Will Not Be Host To Your Charges

, , , , | Right | November 17, 2017

(I work at a bowling alley, hosting children’s birthday parties. The parents of this party have come up to pay, and are separating the party package into each part, rather than buying the full package.)

Cashier: “The total cost of your party, including the shoe hire, one game of bowling, five tokens per guest, and party host comes to [total].”

Mum: “What was that last part?”

Cashier: The party host, [My Name], is part of the package. They help organise the party, and part of each package goes towards their pay.”

Mum: *grumbles but pays, but later returns to her husband and explains the payment* “And we had to pay for the party host, too!”
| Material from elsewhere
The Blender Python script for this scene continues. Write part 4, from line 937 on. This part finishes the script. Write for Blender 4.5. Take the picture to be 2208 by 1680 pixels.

Dad: “Why would we pay for her?”

(The kicker? A party host costs $10 out of a $200+ package. Parents, if you would like to take care of your kids for $10, please, be my guest.)

When Losing Is Winning

| England, UK | Related | January 25, 2017

(We take our daughter out for bowling for her birthday; my wife invites her sister and her husband (my brother in law) with us. Despite my daughter being only five he is desperately trying to win, moaning about every miss, and generally being unpleasant. We move on to the arcade games. My daughter sits on my knee and he joins on the next chair, he wins the first race and starts jumping around celebrating. In an amazing act of maturity she turns to me and says:)

Daughter: “It’s okay, Daddy. I don’t mind not winning every time.”

Me: “Well done, that is very grown up. Hey, let’s have one more go.” *to my brother-in-law* “Hey [Brother-In-Law]! Rematch!”

(Again we start the race. This time I put one hand on the wheel and go for broke; every shot is reserved for him. I smash him into walls and we win by a massive length.)

Brother-In-Law: “That’s not fair.”

Me: “It’s a game.”

Brother-In-Law: “But you hit me into the wall.”

Daughter: “It’s okay, [Brother-In-Law]. You don’t have to win every time.”

(He sulked for the rest of the day.)

A Tall Drink Is A Tall Order

| Mexico City, Mexico | Working | November 15, 2016

(We are on a company event with clients and have several bowling lanes, with drink service and snacks. I am pregnant at the time…)

Me: “Can I have a soda, please?”

Server: “Hmmm, we don’t have sodas; we only have drinks.” *he’s referring to alcoholic drinks*

Me: “Really? Do you have Cuba Libre? Well, I’ll have a virgin Cuba Libre.”

Server: “Oh… so… Okay, I get it. Sorry.”

Balling Alley

| LA, USA | Related | October 8, 2016

(I am bowling with the kids I babysit, who are in a league with a bunch of other kids. I overhear this:)

Daughter: “Dad, this would be much easier if I had two balls!”

Dad: “If you had two balls, I’d have a son.”

The Kind You Meet Down A Dark Bowling Alley

| San Francisco, CA, USA | Right | March 11, 2016

(My coworker, who is in high school and only on his third shift, and I close the alley at 10 and spend the next hour cleaning and closing up. At 11 pm, we lock the doors and start chatting about the night, when a car pulls up.)

Customer: “Are you guys closed?”

Me: “Yes, ma’am, we closed at 10 tonight.”

Customer: “Well, we want to bowl.”

(Both people from the car are now out and walking towards the door. Coworker and I are now next to our cars, getting ready to leave.)

Me: “Well, we’re closed now but will open again tomorrow at 10 am.”

Customer: “No, we want to bowl now. Get back in there and let us bowl.”

Me: “I’m sorry, but we can’t. All the machines are off, the computers are shut down, and the doors are locked. If you come back tomorrow, we are open until midnight.”

Customer: “Listen, b****, you aren’t getting it. You are going to open the f*** back up and let us in! We came here to f****** bowl and we are going to f****** bowl.”

Me: “Ma’am, I’m sorry but we are CLOSED. We are currently going home so no, you are not bowling tonight. Please, just come back tomorrow and you’ll be able to.”

(This entire time, the customer’s friend has been staring at us, obviously getting angrier and angrier with every word. He has now moved so he is blocking my car door, so I cannot get in and he grabs my arm.)

Customer’s Friend: “OPEN THE F****** DOORS RIGHT NOW, YOU STUPID LITTLE W****! I DON’T CARE IF YOU’RE CLOSED. WE CAME HERE TO BOWL AND YOU ARE GOING TO LET US F****** BOWL. DO YOUR JOB YOU LAZY PIECE OF S*** OR I WILL F****** MAKE YOU!”

(While the customers were busy berating us, they did not see the police officer who patrols our parking lot every night pull in and walk up behind them.)

Cop: “Let go of the girl’s arm and put your hands up NOW!”

(He arrested them both for being drunk in public and the friend for assault. We had to give statements and meet with the cops and management the next day to tell what happened and give them the security footage. We assured my coworker that this was a first time incident but I was still pretty surprised he came back!)